İnsanlar hangi sektörlerdeki firmaların mobil uygulamalarına öncelikle ihtiyaç duyuyor?

Günümüzde bir firmanın müşterisiyle iletişim kurabileceği en hızlı kanal mobil uygulamalar. Bu durum, mobil uygulama piyasasının radarına girmeyen farklı sektörlerin yeni uygulama fikirleri ve ihtiyaçları keşfetmesine neden oluyor. Özellikle bir sektör tahmininde bulunmak zor, ama başarılı uygulamaların ortak noktasının insanlara zaman kazandırmak olduğunu söyleyebilirim. Dolayısıyla mobilleşmeye en açık sektörler, süreçleri ağır işleyen, dijitalde dönüşebilecek yapılara sahip olan ve teknoloji ile yenilenebilecek sektörlerdir diyebilirim.

Dükkânlar binlerce mobil uygulama ile dolu. Bu alanda doyum noktasına ne zaman varılacak?

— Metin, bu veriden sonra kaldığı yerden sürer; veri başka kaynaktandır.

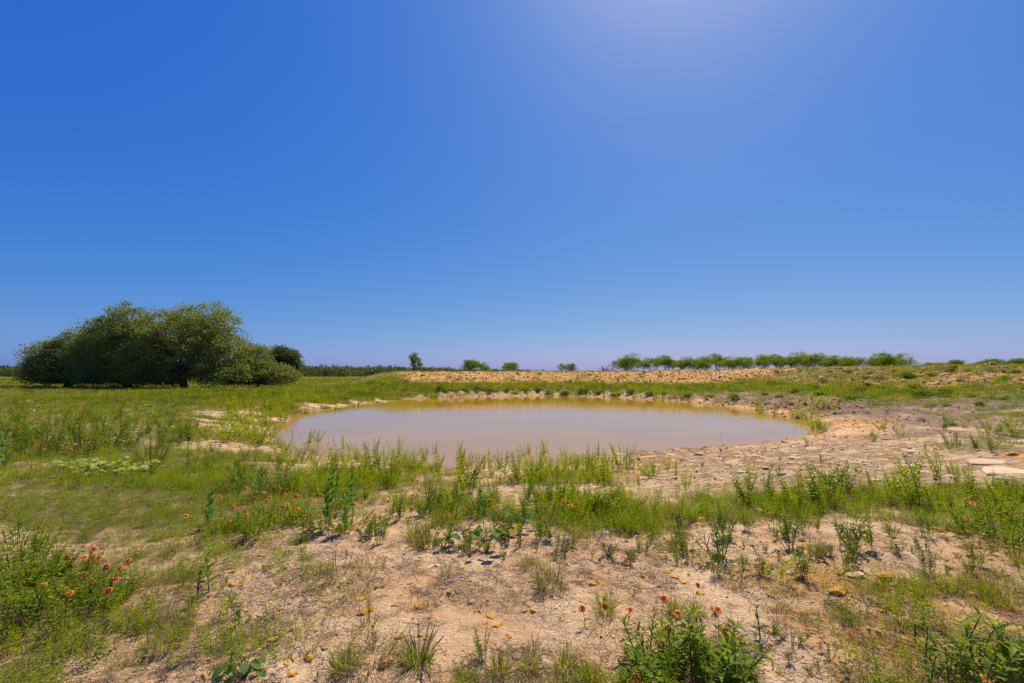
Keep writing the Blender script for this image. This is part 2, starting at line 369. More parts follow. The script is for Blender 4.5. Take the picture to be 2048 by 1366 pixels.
# ------------------------------------------------------------------ mesh helpers
def np_mesh(name, V, faces, mats, attrs=None, smooth=False, mi=None):
    """faces: list of integer arrays, each (n, 3) or (n, 4)"""
    me = bpy.data.meshes.new(name)
    V = np.asarray(V, np.float32)
    loops = np.concatenate([f.ravel() for f in faces]).astype(np.int32)
    sizes = np.concatenate([np.full(len(f), f.shape[1]) for f in faces]).astype(np.int32)
    me.vertices.add(len(V)); me.vertices.foreach_set('co', V.ravel())
    me.loops.add(len(loops)); me.loops.foreach_set('vertex_index', loops)
    me.polygons.add(len(sizes)); me.polygons.foreach_set('loop_start', np.concatenate([[0], np.cumsum(sizes)[:-1]]).astype(np.int32))
    for k, v in (attrs or {}).items():
        a = me.attributes.new(k, 'FLOAT', 'POINT'); a.data.foreach_set('value', np.asarray(v, np.float32))
    for mm in mats: me.materials.append(mm)
    if mi is not None: me.polygons.foreach_set('material_index', np.asarray(mi, np.int32))
    me.update(calc_edges=True)
    me.polygons.foreach_set('use_smooth', np.full(len(sizes), smooth, dtype=bool))
    me.validate()
    return me
class MB:
    """collects blades, leaves and tubes into one mesh"""
    def __init__(s): s.v = []; s.f3 = []; s.f4 = []; s.sh = []; s.tip = []
    def add(s, pts, f3=(), f4=(), sh=.5, tips=None):
        b = len(s.v); s.v += [tuple(p) for p in pts]
        s.f3 += [tuple(b + i for i in f) for f in f3]; s.f4 += [tuple(b + i for i in f) for f in f4]
        s.sh += [sh] * len(pts); s.tip += list(tips) if tips is not None else [1.0] * len(pts)
    def blade(s, p, d, side, L, w, droop, sh):
        p = Vector(p); d = Vector(d).normalized(); side = Vector(side).normalized()
        m1 = p + d * L * .45; m1.z -= droop * L * .10
        m2 = p + d * L * .78; m2.z -= droop * L * .35
        t = p + d * L; t.z -= droop * L * .75
        s.add([p - side * w * .5, p + side * w * .5, m1 - side * w * .5, m1 + side * w * .5, m2 - side * w * .32, m2 + side * w * .32, t],
              f3=[(4, 5, 6)], f4=[(0, 1, 3, 2), (2, 3, 5, 4)], sh=sh, tips=[0, 0, .55, .55, .85, .85, 1])
    def leaf(s, p, d, n, L, w, fold=.25, sh=.5, droop=.15):
        p = Vector(p); d = Vector(d).normalized(); n = Vector(n)
        side = d.cross(n)
        if side.length < 1e-4: side = d.orthogonal()
        side.normalize(); up = side.cross(d).normalized()
        c = p + d * L * .45; t = p + d * L - up * droop * L
        s.add([p, c - side * w * .5 + up * fold * w, t, c + side * w * .5 + up * fold * w], f3=[(0, 2, 1), (0, 3, 2)], sh=sh)
    def bigleaf(s, p, d, n, L, w, fold=.2, droop=.25, sh=.5, wave=0):
        p = Vector(p); d = Vector(d).normalized(); n = Vector(n); side = d.cross(n).normalized(); up = side.cross(d).normalized()
        pts = [p]; prof = [(.22, .78), (.5, 1.0), (.78, .66)]
        for (f, ww) in prof:
            c = p + d * L * f - up * droop * L * f * f
            k = wave * random.uniform(-1, 1) * w
            pts += [c - side * w * ww * .5 + up * (fold * w * ww + k), c, c + side * w * ww * .5 + up * (fold * w * ww - k)]
        pts.append(p + d * L - up * droop * L)
        s.add(pts, f3=[(0, 2, 1), (0, 3, 2), (7, 8, 10), (8, 9, 10)], f4=[(1, 2, 5, 4), (2, 3, 6, 5), (4, 5, 8, 7), (5, 6, 9, 8)], sh=sh)
    def tube(s, path, radii, n=5, sh=.5, cap=True):
        path = [Vector(p) for p in path]; pts = []
        for i, p in enumerate(path):
            t = (path[min(i + 1, len(path) - 1)] - path[max(i - 1, 0)]).normalized()
            a = t.orthogonal().normalized() if i == 0 else (a - t * a.dot(t)).normalized()
            b = t.cross(a)
            pts += [p + (a * math.cos(2 * math.pi * k / n) + b * math.sin(2 * math.pi * k / n)) * radii[i] for k in range(n)]
        f4 = [(i * n + k, i * n + (k + 1) % n, (i + 1) * n + (k + 1) % n, (i + 1) * n + k) for i in range(len(path) - 1) for k in range(n)]
        s.add(pts, f4=f4, sh=sh, tips=[i / (len(path) - 1) for i in range(len(path)) for _ in range(n)])
    def mesh(s, name, mats, smooth=False):
        fs = []
        if s.f3: fs.append(np.array(s.f3))
        if s.f4: fs.append(np.array(s.f4))
        return np_mesh(name, np.array(s.v), fs, mats if isinstance(mats, (list, tuple)) else [mats], dict(shade=s.sh, tip=s.tip), smooth)
def link(name, me, parent=None):
    o = bpy.data.objects.new(name, me); COL.objects.link(o)
    if parent is not None: o.parent = parent
    return o
def tag(o, label, cat, group=None, kind=None):
    if label: o['label'] = label
    if cat: o['category'] = cat
    if group: o['group'] = group
    if kind: o['kind'] = kind
    return o
def thing(name, label, cat, loc=(0, 0, 0), group=None, rz=0, sc=1):
    o = bpy.data.objects.new(name, None); COL.objects.link(o); o.empty_display_size = .1
    o.location = loc; o.rotation_euler = (0, 0, rz); o.scale = (sc, sc, sc) if not isinstance(sc, tuple) else sc
    return tag(o, label, cat, group)
KIDS = {}
def dup(root, loc, rz=0, sc=1, label=None, group=None, tilt=(0, 0)):
    r = root.copy(); COL.objects.link(r)
    r.location = loc; r.rotation_euler = (tilt[0], tilt[1], rz); r.scale = (sc, sc, sc) if not isinstance(sc, tuple) else sc
    if label: r['label'] = label
    if group: r['group'] = group
    for ch in list(root.children):
        c = ch.copy(); COL.objects.link(c); c.parent = r
        for g in ch.children:
            d = g.copy(); COL.objects.link(d); d.parent = c
    return r
ORD = ['', 'first', 'second', 'third', 'fourth', 'fifth', 'sixth', 'seventh', 'eighth', 'ninth', 'tenth', 'eleventh', 'twelfth', 'thirteenth', 'fourteenth',
       'fifteenth', 'sixteenth', 'seventeenth', 'eighteenth', 'nineteenth', 'twentieth']
def ordw(i):
    if i <= 20: return ORD[i]
    tens = {2: 'twenty', 3: 'thirty', 4: 'forty', 5: 'fifty', 6: 'sixty', 7: 'seventy', 8: 'eighty', 9: 'ninety'}
    if i > 99: return 'hundred and ' + ordw(i - 100) if i > 100 else 'hundredth'
    t, u = divmod(i, 10)
    return (tens[t] + '-' + ORD[u]) if u else tens[t][:-1] + 'ieth'

# ------------------------------------------------------------------ THE SETTING: ground and water
def graded(lo_core, hi_core, step, lo, hi, grow1, grow2, lim):
    core = list(np.arange(lo_core, hi_core, step)); 
    a = core[-1]; s = step; up = []
    while a < hi:
        s *= grow1 if abs(a) < lim else grow2
        a += s; up.append(a)
    a = core[0]; s = step; dn = []
    while a > lo:
        s *= grow1 if abs(a) < lim else grow2
        a -= s; dn.append(a)
    return np.array(dn[::-1] + core + up)
xs = graded(-3.6, 3.6, .026, -900, 900, 1.0125, 1.06, 46)
ys = graded(1.7, 4.6, .026, -60, 1500, 1.0115, 1.06, 70)
ys = ys[(ys > 1.2) | (np.arange(len(ys)) % 3 == 0)]
GX, GY = np.meshgrid(xs, ys)
gx, gy = GX.ravel(), GY.ravel()
gz = np.concatenate([height(a, b) for a, b in zip(np.array_split(gx, 8), np.array_split(gy, 8))])
gg, go, gd, gsd = cover(gx, gy)
nx, ny = len(xs), len(ys)
ii = (np.arange(ny - 1)[:, None] * nx + np.arange(nx - 1)[None]).ravel()
ground_me = np_mesh('ground', np.stack([gx, gy, gz], 1), [np.stack([ii, ii + 1, ii + nx + 1, ii + nx], 1)], [M['soil']],
                    dict(green=gg, ochre=go, dark=gd, shelf=sstep(1.5, 4, gx) * (1 - sstep(9, 13, gx)) * sstep(6.0, 7.0, gy) * sstep(-.5, .3, gsd) * (1 - sstep(6, 9, gsd)) * (1 - sstep(13, 17, gy)), wet=1 - sstep(.01, .09, gz - ZW)), smooth=True)
tag(link('ground', ground_me), None, None, kind='structure')
def pond_mesh():
    px = np.arange(-16, 20, .6); py = np.arange(9, 54, .6)
    X, Y = np.meshgrid(px, py); x, y = X.ravel(), Y.ravel(); s = pond_sd(x, y)
    n, mm = len(px), len(py)
    i = (np.arange(mm - 1)[:, None] * n + np.arange(n - 1)[None]).ravel()
    q = np.stack([i, i + 1, i + n + 1, i + n], 1); q = q[(s[q].min(1) < 1.6)]
    used = np.unique(q); remap = np.zeros(len(x), int); remap[used] = np.arange(len(used))
    x, y = x[used], y[used]
    dep = ZW - height(x, y, False)
    return np_mesh('water', np.stack([x, y, np.full(len(x), ZW)], 1), [remap[q]], [M['water']], dict(shallow=1 - sstep(.02, .30, dep)), True)
tag(link('water', pond_mesh()), None, None, kind='structure')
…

Aslında doyuma çoktan varıldı ve şu an dönüşümü yaşıyoruz. İnsanlar, telefonlarını uygulama çöplüğü haline getirmek, tek sefer işinin düştüğü bir uygulamadan sürekli bildirim almak, belirli sayıdan fazla uygulamaya telefonlarında yer açmak, bildirimlerini okumak, arayüzünü tanımak istemiyorlar. Düzenli ihtiyaç duyulmayan veya tatmin edici deneyim sunmayan uygulamalar siliniyor. Kullanıcılar ihtiyaçlarını daha sık işe yarayan merkezi uygulamalarda birleştiriyorlar. Bu yüzden platform, pazaryeri vb. konseptli uygulamalar çok önemli. Diğer bir konu ise kullanıcı deneyimi. Aynı işi yapan çok sayıda uygulamanın zaten mevcut olduğu koşullarda kimse etkileyici bir kullanıcı deneyimi yaşamadığı uygulamayı hatırlamıyor, bir süre sonrada işe yaramadığı için kaldırıyor.

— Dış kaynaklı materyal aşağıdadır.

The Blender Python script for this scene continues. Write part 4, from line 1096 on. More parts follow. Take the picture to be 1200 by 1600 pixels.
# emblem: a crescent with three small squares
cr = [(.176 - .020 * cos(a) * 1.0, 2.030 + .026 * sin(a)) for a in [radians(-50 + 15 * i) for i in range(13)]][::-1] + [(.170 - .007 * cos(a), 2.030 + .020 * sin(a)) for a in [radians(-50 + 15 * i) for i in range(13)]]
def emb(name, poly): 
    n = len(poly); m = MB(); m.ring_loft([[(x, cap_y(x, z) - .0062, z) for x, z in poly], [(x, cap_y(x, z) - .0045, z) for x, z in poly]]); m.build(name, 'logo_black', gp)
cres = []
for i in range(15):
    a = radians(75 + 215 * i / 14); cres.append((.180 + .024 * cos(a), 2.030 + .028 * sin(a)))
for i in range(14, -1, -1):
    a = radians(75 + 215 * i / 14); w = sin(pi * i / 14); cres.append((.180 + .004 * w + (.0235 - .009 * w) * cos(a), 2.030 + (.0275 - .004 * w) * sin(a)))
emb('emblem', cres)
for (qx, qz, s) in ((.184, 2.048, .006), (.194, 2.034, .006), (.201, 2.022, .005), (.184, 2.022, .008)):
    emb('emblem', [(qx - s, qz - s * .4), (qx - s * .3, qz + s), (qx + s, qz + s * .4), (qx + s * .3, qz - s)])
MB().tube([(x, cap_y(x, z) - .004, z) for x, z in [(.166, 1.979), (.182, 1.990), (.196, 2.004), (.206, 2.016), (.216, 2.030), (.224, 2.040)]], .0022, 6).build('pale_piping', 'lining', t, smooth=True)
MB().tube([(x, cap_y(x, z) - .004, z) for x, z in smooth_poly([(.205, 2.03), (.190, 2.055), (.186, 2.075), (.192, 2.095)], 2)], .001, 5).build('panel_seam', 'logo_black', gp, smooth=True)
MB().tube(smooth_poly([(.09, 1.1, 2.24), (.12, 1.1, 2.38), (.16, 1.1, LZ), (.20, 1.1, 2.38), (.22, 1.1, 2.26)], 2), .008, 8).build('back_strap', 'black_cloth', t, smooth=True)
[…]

Yaşanan dönüşümün nereye varacağını düşünüyorsunuz?

Şu anki dönüşümün sonunda varılacak noktayı öngörmek tahminden öteye gidemeyecektir. Çünkü dönüşüm, süreçte deneyim ile birlikte adım adım şekilleniyor. Birçok uygulamada deneyimin yöntem değiştirdiğini hep birlikte gözlemliyoruz, ama bu mobil uygulamalardan vazgeçileceği anlamına gelmiyor. Bu konuyla ilgili teknolojiye yön vermeye çalışan büyük oyuncuları takip ediyoruz. Birlikte çalıştığımız firmaları da rekabetten birkaç adım önce her zaman yönlendiriyoruz.

Siz, House of Apps olarak markalara nasıl hizmetler veriyorsunuz?

House of Apps olarak firmaların ihtiyacına yönelik mobil yazılım ve backend desteği sağlıyoruz. Geliştirdiğimiz uygulamaların firmaların kullanıcılarının beklentilerine uygun olması, yalın deneyime sahip olması, hızlı ve doğru performans ile çalışması bizim için son derece önemli. Deneyimde hayal edilen animasyon ve geçişler için demo akışlar paylaşarak keyifli bir mobil deneyim için görüşlerimizi paylaşıyoruz. Ayrıca, uygulamaların minimumda yüzde 99,8 hatasız çalışması prensibimiz ve bunu sağlamak için her mağazadaki uygulamalara anında müdahale ediyoruz.